After that, check with a fork or a toothpick every 5-10 minutes. Stick it in the middle of the bread and if it comes out dry, the bread is done!

Baking sweet pumpkin seeds while you are waiting for the bread to bake is a fun and easy to do with you and your friends. I used two medium sized pumpkins about a pound each, which gave me about two cups of pumpkin seeds to use. After carving funny faces into the pumpkins, I washed the seeds and removed all pulp. Lay them out on a flat baking sheet, and put it in the oven for 5 or 6 minutes to dry the seeds.

When they're dry, pour the seeds into a bowl and melt about 2 tablespoons of butter to pour on top of the seeds. Add some sugar and some cinnamon and mix together. Then put the seeds back on the baking sheet, this time over some wax paper so they don't stick (I forgot to do this and it took forever to scrape the seeds off).

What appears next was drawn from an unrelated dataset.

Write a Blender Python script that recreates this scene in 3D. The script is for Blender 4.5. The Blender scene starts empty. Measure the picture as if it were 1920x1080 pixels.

INGREDIENTS (Pumpkin Spice Bread):

1 15 ounce can of pumpkin puree

4 eggs

2/3 cup water

3 cups sugar

3 1/2 cups flour

2 tsp baking soda

1 1/2 tsp salt

1 tsp ground cinnamon

1 tsp ground nutmeg

1/2 tsp ground cloves

1/4 tsp ground ginger


Mix wet and dry ingredients separately, then combine.

Bake at 350 degrees in a 9 inch by 5 inch nonstick pan for about an hour.

INGREDIENTS (Pumpkin seeds):

Seeds extracted from two pumpkins

2 tbsp melted butter

1 cup sugar

1 tbsp cinnamon


Melt the butter.

Coat the seeds in butter, sugar and cinnamon.

Place on non-stick tray and cook in oven.